China-US climate deal boosts Glasgow talks
The deal was broadly welcomed by global leaders and climate experts amid criticism the UN climate conference was falling far short of its goals.
An announcement by global rivals, China and the US, that the two countries plan to cooperate on climate action in the next decade was welcomed as a positive breakthrough at the COP26 climate conference in Glasgow.
On Wednesday evening, the Chinese climate envoy Xie Zhenhua and his US counterpart John Kerry held back-to-back press conferences where they announced the two countries would work together to achieve the emissions reductions needed to meet the goals of the 2015 Paris agreement.
The deal between China and the US, two of the world’s largest economies and the biggest emitters of greenhouse gases, appeared to have caught delegates by surprise but was welcomed by global leaders and climate experts. Critics said vague words now need to translate into policy action.
UN secretary general Antonio Guterres welcomed the agreement as “an important step in the right direction.”
“We both see the challenge of climate change is existential and a severe one,” said Xie Zhenhua at the press conference. “As two major powers in the world, China and the United States, we need to take our due responsibility and work together.”
“The US and China have no shortage of differences,” said John Kerry shortly afterwards. “But on climate, cooperation is the only way to get this job done.”
In their Joint Glasgow Declaration on Enhancing Climate Action, the two countries agreed to cooperate on “regulatory frameworks and environmental standards” and on “policies to encourage decarbonisation and electrification.” They pledged to act jointly on reducing methane emissions – despite China not signing up to a US-led initiative at COP26 - deforestation and the clean energy transition.
The declaration further announces a plan to establish a “Working Group on Enhancing Climate Action in the 2020s,” set to hold its first meeting in the first half of 2022.
“This is an important step as there is no pathway for 1.5 degrees Celsius without engagement on climate between China and the US,” said Belinda Schape, a researcher at the European climate think tank E3G.
“Both sides acknowledge the urgency of the climate crisis and show that cooperation on this issue is possible despite tense relations,” Schape said, adding that the commitments “must now be reflected in the negotiating rooms and in the final cover decision text at COP26.”
A draft final statement published by the COP26 presidency earlier on Wednesday acknowledged individual countries’ emissions reduction targets (known as Nationally Determined Contributions or NDCs) were falling far short of what was needed and asked countries to re-submit new targets by the next COP in a year’s time. The statement came as research showed that current targets put the world on track for 2.4 degrees of warming.
The draft statement acknowledged the need to phase out all fossil fuels, including oil and gas, for the first time in the UN process. While this was welcomed by environmentalists, it remains to be seen whether it will be included in the final statement.
“Their statement recognises that the 1.5C goal is at the heart of any credible climate plan and they frame the 2020s as the decade where we need to see real action.

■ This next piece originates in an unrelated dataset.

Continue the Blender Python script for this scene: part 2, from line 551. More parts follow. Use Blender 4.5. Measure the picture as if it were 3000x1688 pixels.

Those things matter, especially from these two countries,” said Greenpeace International Executive Director Jennifer Morgan.
“But ultimately [it] falls short of the call by the climate vulnerable countries demanding that nations come back to the table every year with greater ambition until the 1.5C gap is closed,” she added.
In 2014, the US and China struck a bilateral deal to reduce their greenhouse gas emissions, widely credited for paving the way to the 2015 Paris Agreement. That cooperation stopped with the Trump administration, which withdrew from the Paris deal. The US re-joined it under President Biden, but remains at loggerheads with China over several issues including trade, cybersecurity, China's military buildup, disputes about the South China Sea and human rights.
“While this is not a game changer the way the 2014 US-China climate deal was, in many ways it’s just as much of a step forward given the geopolitical state of the relationship,” said Thom Woodroofe, a former climate diplomat who is currently a fellow at the Asia Society Policy Institute (ASPI) working on US-China climate cooperation.
“Both sides benefit from this. For the US, it shows they are coming away from Glasgow with at least a signal by China that they hope to be able to do more this decade,” he continued. “For China, it helps stem the perception they came to Glasgow entirely empty handed.”